# start of PROVIDED ENTRIES
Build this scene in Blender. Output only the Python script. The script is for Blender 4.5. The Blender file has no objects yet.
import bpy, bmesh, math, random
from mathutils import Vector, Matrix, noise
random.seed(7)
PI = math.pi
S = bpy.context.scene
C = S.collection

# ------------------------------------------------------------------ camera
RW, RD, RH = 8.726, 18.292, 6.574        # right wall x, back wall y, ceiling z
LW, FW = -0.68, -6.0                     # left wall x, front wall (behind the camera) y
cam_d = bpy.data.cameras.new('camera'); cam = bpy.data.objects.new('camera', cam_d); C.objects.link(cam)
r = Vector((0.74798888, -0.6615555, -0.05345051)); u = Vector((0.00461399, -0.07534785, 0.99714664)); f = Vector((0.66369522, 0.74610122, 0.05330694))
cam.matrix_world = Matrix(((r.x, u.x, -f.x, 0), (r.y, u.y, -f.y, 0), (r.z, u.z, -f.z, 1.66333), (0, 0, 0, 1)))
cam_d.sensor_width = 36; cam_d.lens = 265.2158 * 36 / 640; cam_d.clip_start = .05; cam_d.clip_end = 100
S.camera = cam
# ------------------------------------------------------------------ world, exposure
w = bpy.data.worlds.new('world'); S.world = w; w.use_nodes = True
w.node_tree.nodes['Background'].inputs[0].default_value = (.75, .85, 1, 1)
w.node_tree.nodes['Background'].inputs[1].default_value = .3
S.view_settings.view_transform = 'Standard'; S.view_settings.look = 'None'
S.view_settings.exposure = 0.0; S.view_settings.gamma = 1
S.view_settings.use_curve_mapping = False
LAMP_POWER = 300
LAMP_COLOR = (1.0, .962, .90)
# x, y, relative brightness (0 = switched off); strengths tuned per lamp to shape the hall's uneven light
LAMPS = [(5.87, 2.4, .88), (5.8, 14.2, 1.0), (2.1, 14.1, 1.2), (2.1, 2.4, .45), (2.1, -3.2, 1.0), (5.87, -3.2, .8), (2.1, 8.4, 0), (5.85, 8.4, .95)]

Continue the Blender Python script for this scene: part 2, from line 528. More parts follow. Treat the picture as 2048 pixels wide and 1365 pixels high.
# end of PROVIDED ENTRIES
YOUR GOAL:
Print every record above exactly as written.

SOLVED EXERCISE:
Build this scene in Blender. Output only the Python script. The script is for Blender 4.5. The Blender file has no objects yet.
import bpy, bmesh, math, random
from mathutils import Vector, Matrix, noise
random.seed(7)
PI = math.pi
S = bpy.context.scene
C = S.collection

# ------------------------------------------------------------------ camera
RW, RD, RH = 8.726, 18.292, 6.574        # right wall x, back wall y, ceiling z
LW, FW = -0.68, -6.0                     # left wall x, front wall (behind the camera) y
cam_d = bpy.data.cameras.new('camera'); cam = bpy.data.objects.new('camera', cam_d); C.objects.link(cam)
r = Vector((0.74798888, -0.6615555, -0.05345051)); u = Vector((0.00461399, -0.07534785, 0.99714664)); f = Vector((0.66369522, 0.74610122, 0.05330694))
cam.matrix_world = Matrix(((r.x, u.x, -f.x, 0), (r.y, u.y, -f.y, 0), (r.z, u.z, -f.z, 1.66333), (0, 0, 0, 1)))
cam_d.sensor_width = 36; cam_d.lens = 265.2158 * 36 / 640; cam_d.clip_start = .05; cam_d.clip_end = 100
S.camera = cam
# ------------------------------------------------------------------ world, exposure
w = bpy.data.worlds.new('world'); S.world = w; w.use_nodes = True
w.node_tree.nodes['Background'].inputs[0].default_value = (.75, .85, 1, 1)
w.node_tree.nodes['Background'].inputs[1].default_value = .3
S.view_settings.view_transform = 'Standard'; S.view_settings.look = 'None'
S.view_settings.exposure = 0.0; S.view_settings.gamma = 1
S.view_settings.use_curve_mapping = False
LAMP_POWER = 300
LAMP_COLOR = (1.0, .962, .90)
# x, y, relative brightness (0 = switched off); strengths tuned per lamp to shape the hall's uneven light
LAMPS = [(5.87, 2.4, .88), (5.8, 14.2, 1.0), (2.1, 14.1, 1.2), (2.1, 2.4, .45), (2.1, -3.2, 1.0), (5.87, -3.2, .8), (2.1, 8.4, 0), (5.85, 8.4, .95)]

Continue the Blender Python script for this scene: part 2, from line 528. More parts follow. Treat the picture as 2048 pixels wide and 1365 pixels high.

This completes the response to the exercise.